-- Begin Dataset section --

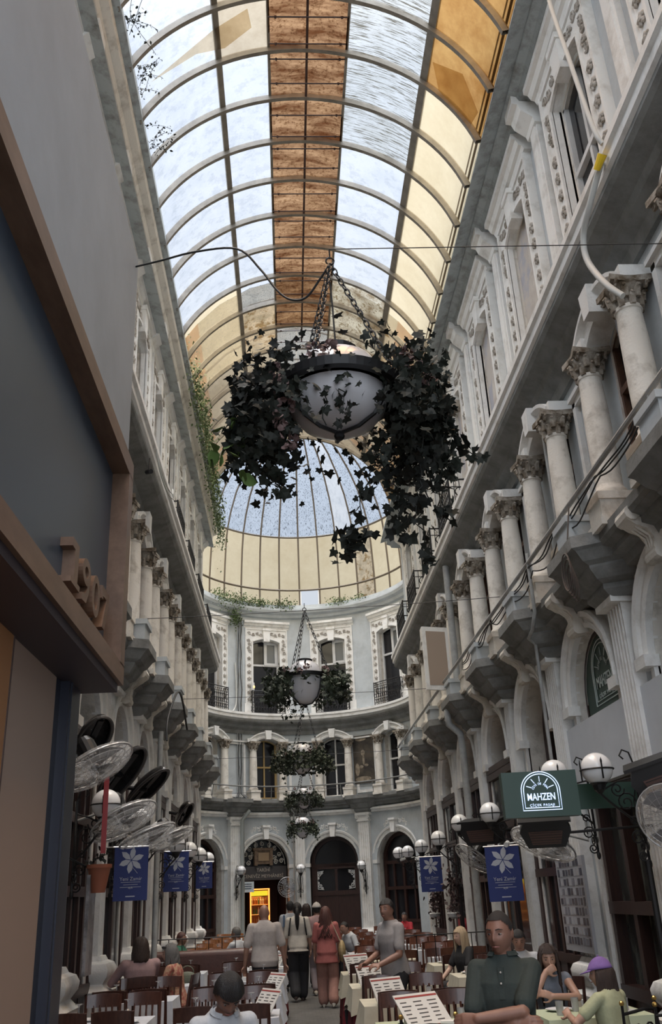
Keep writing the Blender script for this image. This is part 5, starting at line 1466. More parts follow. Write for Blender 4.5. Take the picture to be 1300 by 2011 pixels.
# lit green sign box
sgn = empty('projecting_sign', (2.42, 8.85, 2.52), rad(-4))
tag(sgn, 'dark green sign box with a white-lit arched emblem and lettering', 'sign')
MB().box(-0.36, 0.36, 0.0, 0.14, -0.21, 0.21).build('sign_box', mat('green_sign_box', (0.016, 0.05, 0.035), 0.4), sgn)
emblem(sgn, GLOW, 0.185, -0.006, 0.0, 0.01, 0.0042, 1)
MB().box(0.5, 1.38, 1.5, 1.54, -0.05, 0.22).build('back_board', mat('green_sign_box', (0.016, 0.05, 0.035), 0.4), sgn)
MB().tube([(0.3, 0.1, 0.15), (0.34, 0.1, 0.15), (0.7, 1.52, 0.12), (1.5, 1.52, 0.12)], 0.015, 6).build('support_arm', IRON, sgn)
# hanging blue banners
BANB = mat('royal_blue_banner', (0.012, 0.026, 0.14), 0.6)
FLOW = mat('banner_white_print', (0.42, 0.44, 0.50), 0.7)
def banner(w=0.52, h=0.78):
    root = empty('blue_banner')
    MB().box(-w/2, w/2, -0.006, 0.006, -h, 0).build('cloth', BANB, root)
    mb = MB()
    for k in range(6):
        a = 2*PI*k/6+0.35; d = (cos(a), sin(a)); n = (-d[1], d[0]); c = (0, -h*0.25)
        q = w*0.38
        mb.face([(c[0]+d[0]*q*t+n[0]*q*s, -0.0075, c[1]+d[1]*q*t+n[1]*q*s) for t, s in ((0.05, 0), (0.4, 0.2), (0.7, 0.2), (1.0, 0), (0.7, -0.2), (0.4, -0.2))])
    mb.tube([(0.02, -0.008, -h*0.38), (0.1, -0.008, -h*0.5)], 0.004, 3)
    mb.build('flower_print', FLOW, root)
    text_mesh('lettering', 'Yeni Zamir', 0.075, FLOW, root, (0, -0.0075, -h*0.6), (PI/2, 0, 0), 0.001)
    text_mesh('lettering', 'açık', 0.045, FLOW, root, (0, -0.0075, -h*0.76), (PI/2, 0, 0), 0.001)
    mb = MB()
    for i, wd in enumerate((0.3, 0.22, 0.32)): mb.box(-wd/2, wd/2, -0.008, -0.006, -h*(0.66+0.045*i)-0.003, -h*(0.66+0.045*i)+0.003)
    mb.box(-0.07, 0.07, -0.008, -0.006, -h*0.93, -h*0.91)
    mb.build('small_print', FLOW, root)
    MB().tube([(-w/2-0.02, 0, 0.005), (w/2+0.05, 0, 0.005)], 0.012, 6).build('rod', STEEL, root)
    return root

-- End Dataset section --

Stated exercise: Write out each line again precisely as it appears, skipping every picture.

Written reply:
Keep writing the Blender script for this image. This is part 5, starting at line 1466. More parts follow. Write for Blender 4.5. Take the picture to be 1300 by 2011 pixels.
# lit green sign box
sgn = empty('projecting_sign', (2.42, 8.85, 2.52), rad(-4))
tag(sgn, 'dark green sign box with a white-lit arched emblem and lettering', 'sign')
MB().box(-0.36, 0.36, 0.0, 0.14, -0.21, 0.21).build('sign_box', mat('green_sign_box', (0.016, 0.05, 0.035), 0.4), sgn)
emblem(sgn, GLOW, 0.185, -0.006, 0.0, 0.01, 0.0042, 1)
MB().box(0.5, 1.38, 1.5, 1.54, -0.05, 0.22).build('back_board', mat('green_sign_box', (0.016, 0.05, 0.035), 0.4), sgn)
MB().tube([(0.3, 0.1, 0.15), (0.34, 0.1, 0.15), (0.7, 1.52, 0.12), (1.5, 1.52, 0.12)], 0.015, 6).build('support_arm', IRON, sgn)
# hanging blue banners
BANB = mat('royal_blue_banner', (0.012, 0.026, 0.14), 0.6)
FLOW = mat('banner_white_print', (0.42, 0.44, 0.50), 0.7)
def banner(w=0.52, h=0.78):
    root = empty('blue_banner')
    MB().box(-w/2, w/2, -0.006, 0.006, -h, 0).build('cloth', BANB, root)
    mb = MB()
    for k in range(6):
        a = 2*PI*k/6+0.35; d = (cos(a), sin(a)); n = (-d[1], d[0]); c = (0, -h*0.25)
        q = w*0.38
        mb.face([(c[0]+d[0]*q*t+n[0]*q*s, -0.0075, c[1]+d[1]*q*t+n[1]*q*s) for t, s in ((0.05, 0), (0.4, 0.2), (0.7, 0.2), (1.0, 0), (0.7, -0.2), (0.4, -0.2))])
    mb.tube([(0.02, -0.008, -h*0.38), (0.1, -0.008, -h*0.5)], 0.004, 3)
    mb.build('flower_print', FLOW, root)
    text_mesh('lettering', 'Yeni Zamir', 0.075, FLOW, root, (0, -0.0075, -h*0.6), (PI/2, 0, 0), 0.001)
    text_mesh('lettering', 'açık', 0.045, FLOW, root, (0, -0.0075, -h*0.76), (PI/2, 0, 0), 0.001)
    mb = MB()
    for i, wd in enumerate((0.3, 0.22, 0.32)): mb.box(-wd/2, wd/2, -0.008, -0.006, -h*(0.66+0.045*i)-0.003, -h*(0.66+0.045*i)+0.003)
    mb.box(-0.07, 0.07, -0.008, -0.006, -h*0.93, -h*0.91)
    mb.build('small_print', FLOW, root)
    MB().tube([(-w/2-0.02, 0, 0.005), (w/2+0.05, 0, 0.005)], 0.012, 6).build('rod', STEEL, root)
    return root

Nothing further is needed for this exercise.